HERMAN VAN DE WERFHORST
The societal tasks of schooling: qualification, allocation, and socialisation in comparative perspective
Education has several functions for societal needs: it needs to educate students well in terms of skills and qualifications (the qualification function), it needs to promote a smooth transition from education to the labour market (the allocation function), and it needs to socialize students into society at large, for instance by improving knowledge on and commitment to institutions and politics (the socialization function). Moreover, for all these functions one can have multiple distributional concerns, in particular efficiency and/or equality. In this talk, I highlight how educational systems vary significantly between societies, and how features of educational systems are related to realizing the outcomes under consideration. By using comparative and longitudinal data on schooling, labour market, and civic engagement outcomes, I conclude that educational policy makers face trade-offs when they want to optimize the functioning of educational systems. While some policies may be positively associated with certain outcomes, other outcomes may in fact be harmed. One example is the vocational education and training (VET) sector: a strong VET sector improves the school-to-work transition, but it also magnifies inequalities in civic and political engagement between education groups.
AGNES VAN ZANTEN
Education-based mobility in the 21st century: Barriers and opportunities in a market-based meritocracy
Using data from a recent qualitative study of the trajectories and experiences of beneficiaries of a positive discrimination scheme developed by a French prestigious higher education institution, this presentation will explore the main features of education-based social mobility in a market-based meritocracy. Whereas in the membership-based meritocracy that prevailed until the 1980s, the cultural fractions of the upper classes could impose their own views of merit on dominated social and ethno-racial groups, the later presently face new representations of merit espoused by the now dominant economic fractions of the upper classes. The presentation will compare the barriers but also the small opportunities offered to members of dominated groups within these two social models and examine who are the contemporary winners and losers among them. It will also provide further analysis of the changing meaning of the concept of equality of opportunity.

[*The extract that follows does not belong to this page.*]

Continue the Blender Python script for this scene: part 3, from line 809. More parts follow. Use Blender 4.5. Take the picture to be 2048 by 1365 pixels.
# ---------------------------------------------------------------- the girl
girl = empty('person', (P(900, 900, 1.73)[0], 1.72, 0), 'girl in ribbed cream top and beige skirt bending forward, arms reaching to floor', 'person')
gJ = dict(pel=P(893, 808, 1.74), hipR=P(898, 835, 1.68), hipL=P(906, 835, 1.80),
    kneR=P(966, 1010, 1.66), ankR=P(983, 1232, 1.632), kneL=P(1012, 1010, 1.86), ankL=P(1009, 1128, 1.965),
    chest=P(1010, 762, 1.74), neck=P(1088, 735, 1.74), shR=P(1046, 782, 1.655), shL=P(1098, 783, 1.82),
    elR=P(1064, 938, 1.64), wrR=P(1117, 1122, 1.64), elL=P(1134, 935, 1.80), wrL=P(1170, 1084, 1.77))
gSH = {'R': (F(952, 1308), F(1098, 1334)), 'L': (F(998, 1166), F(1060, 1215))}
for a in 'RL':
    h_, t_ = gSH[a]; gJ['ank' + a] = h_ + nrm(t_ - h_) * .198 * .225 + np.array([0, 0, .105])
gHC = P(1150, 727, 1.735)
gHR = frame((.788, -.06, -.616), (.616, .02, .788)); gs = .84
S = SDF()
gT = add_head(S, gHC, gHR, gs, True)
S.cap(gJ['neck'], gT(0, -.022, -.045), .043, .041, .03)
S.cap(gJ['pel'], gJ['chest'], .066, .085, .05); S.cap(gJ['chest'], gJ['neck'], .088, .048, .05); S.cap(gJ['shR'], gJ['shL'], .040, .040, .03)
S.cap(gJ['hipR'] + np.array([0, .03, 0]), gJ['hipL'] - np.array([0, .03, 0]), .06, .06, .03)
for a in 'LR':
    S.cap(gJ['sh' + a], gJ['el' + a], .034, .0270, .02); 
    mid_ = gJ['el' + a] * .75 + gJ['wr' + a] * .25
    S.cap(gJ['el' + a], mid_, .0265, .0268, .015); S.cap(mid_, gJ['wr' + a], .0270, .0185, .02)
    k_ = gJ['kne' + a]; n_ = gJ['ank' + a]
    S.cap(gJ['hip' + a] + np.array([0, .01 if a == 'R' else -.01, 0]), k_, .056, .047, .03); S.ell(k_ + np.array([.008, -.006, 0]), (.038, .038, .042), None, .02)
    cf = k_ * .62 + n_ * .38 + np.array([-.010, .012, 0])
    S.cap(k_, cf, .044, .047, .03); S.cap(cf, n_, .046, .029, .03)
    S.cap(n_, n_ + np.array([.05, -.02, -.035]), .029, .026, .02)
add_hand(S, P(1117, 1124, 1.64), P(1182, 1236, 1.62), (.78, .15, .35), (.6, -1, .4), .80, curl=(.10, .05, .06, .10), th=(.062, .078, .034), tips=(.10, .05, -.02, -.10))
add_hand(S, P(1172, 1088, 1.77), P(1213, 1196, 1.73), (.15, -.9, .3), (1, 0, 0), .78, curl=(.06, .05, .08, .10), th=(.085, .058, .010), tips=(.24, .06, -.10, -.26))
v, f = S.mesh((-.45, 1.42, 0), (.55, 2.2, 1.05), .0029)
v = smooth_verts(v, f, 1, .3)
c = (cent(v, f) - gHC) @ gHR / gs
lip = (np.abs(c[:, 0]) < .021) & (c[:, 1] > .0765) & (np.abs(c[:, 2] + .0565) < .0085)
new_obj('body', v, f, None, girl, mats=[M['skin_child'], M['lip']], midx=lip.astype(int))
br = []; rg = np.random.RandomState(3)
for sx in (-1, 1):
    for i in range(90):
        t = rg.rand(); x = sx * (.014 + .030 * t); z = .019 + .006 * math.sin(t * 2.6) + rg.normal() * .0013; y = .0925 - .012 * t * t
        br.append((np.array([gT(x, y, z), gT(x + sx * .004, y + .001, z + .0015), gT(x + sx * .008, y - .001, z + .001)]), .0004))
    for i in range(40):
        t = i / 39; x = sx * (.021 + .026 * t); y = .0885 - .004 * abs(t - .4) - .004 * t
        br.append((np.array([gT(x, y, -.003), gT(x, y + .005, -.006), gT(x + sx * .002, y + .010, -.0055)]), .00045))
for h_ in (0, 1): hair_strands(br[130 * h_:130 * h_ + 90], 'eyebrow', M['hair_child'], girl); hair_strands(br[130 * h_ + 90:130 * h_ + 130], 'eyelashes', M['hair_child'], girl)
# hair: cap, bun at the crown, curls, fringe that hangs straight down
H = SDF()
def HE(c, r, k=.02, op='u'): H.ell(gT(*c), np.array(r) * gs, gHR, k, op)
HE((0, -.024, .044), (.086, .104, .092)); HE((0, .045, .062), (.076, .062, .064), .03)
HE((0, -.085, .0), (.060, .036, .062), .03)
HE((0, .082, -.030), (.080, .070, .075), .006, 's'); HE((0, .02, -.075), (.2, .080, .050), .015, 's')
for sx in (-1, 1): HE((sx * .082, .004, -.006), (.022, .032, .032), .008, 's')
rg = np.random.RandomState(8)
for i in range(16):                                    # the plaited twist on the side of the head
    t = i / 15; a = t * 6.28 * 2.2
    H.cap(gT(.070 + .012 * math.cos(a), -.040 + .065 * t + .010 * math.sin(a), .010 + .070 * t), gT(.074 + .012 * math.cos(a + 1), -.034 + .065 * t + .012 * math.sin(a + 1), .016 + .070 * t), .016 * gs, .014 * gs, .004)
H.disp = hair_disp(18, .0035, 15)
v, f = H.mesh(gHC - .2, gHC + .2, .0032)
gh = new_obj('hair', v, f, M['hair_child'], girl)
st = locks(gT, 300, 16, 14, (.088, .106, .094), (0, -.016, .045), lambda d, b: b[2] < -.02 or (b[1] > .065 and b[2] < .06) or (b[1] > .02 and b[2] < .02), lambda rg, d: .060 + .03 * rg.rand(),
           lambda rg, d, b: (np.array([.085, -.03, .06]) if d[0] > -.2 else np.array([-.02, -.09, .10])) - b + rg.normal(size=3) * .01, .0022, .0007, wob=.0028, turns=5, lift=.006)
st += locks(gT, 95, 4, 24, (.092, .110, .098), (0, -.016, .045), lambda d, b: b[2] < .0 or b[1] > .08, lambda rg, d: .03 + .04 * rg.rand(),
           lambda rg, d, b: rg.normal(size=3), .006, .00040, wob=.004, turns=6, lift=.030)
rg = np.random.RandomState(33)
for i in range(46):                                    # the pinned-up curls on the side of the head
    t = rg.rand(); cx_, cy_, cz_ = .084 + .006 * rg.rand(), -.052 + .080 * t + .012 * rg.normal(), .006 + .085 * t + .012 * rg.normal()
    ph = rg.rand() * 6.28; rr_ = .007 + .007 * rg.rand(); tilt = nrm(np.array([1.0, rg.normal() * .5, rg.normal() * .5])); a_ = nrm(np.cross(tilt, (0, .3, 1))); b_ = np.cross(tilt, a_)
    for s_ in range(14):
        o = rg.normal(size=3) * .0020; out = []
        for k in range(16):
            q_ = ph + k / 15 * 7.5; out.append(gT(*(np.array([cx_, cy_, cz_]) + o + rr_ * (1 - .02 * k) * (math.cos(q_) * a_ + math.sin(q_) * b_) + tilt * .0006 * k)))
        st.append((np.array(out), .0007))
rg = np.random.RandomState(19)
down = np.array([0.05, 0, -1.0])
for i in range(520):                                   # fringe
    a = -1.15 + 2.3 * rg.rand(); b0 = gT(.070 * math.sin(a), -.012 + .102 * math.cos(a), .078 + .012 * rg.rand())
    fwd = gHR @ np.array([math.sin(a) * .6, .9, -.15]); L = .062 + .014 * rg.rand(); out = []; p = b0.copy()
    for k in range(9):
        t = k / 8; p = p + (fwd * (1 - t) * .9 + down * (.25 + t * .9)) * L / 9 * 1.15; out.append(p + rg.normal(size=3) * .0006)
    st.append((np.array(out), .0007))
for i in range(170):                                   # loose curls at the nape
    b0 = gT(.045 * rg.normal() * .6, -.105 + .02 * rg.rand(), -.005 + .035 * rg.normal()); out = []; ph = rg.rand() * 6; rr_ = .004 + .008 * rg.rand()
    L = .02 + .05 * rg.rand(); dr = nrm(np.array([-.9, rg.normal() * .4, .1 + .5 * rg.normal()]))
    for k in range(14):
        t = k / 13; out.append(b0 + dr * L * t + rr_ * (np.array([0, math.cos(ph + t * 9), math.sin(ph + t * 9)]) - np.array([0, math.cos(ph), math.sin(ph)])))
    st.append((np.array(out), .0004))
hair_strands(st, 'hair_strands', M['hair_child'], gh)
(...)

Agnès van Zanten is a Senior research professor working for the Centre National de la Recherche Scientifique (CNRS) at the Centre for Research on Social Inequalities of Sciences Po, Paris. She is interested in class-based educational inequalities, elite education, transition to higher education, positive discrimination and widening participation in higher education and educational markets and policies. Her most recent books and edited collections in French and English are Sociologie de l’école. Sixth edition (with M. Duru-Bellat et G. Farges, A. Colin, 2022), Elites in education. Four volumes (Routledge, 2018), and Elites, Privilege and Excellence: the National and Global Redefinition of Educational Advantage (with S.J. Ball and B. Darchy-Koechlin, Routledge, 2015).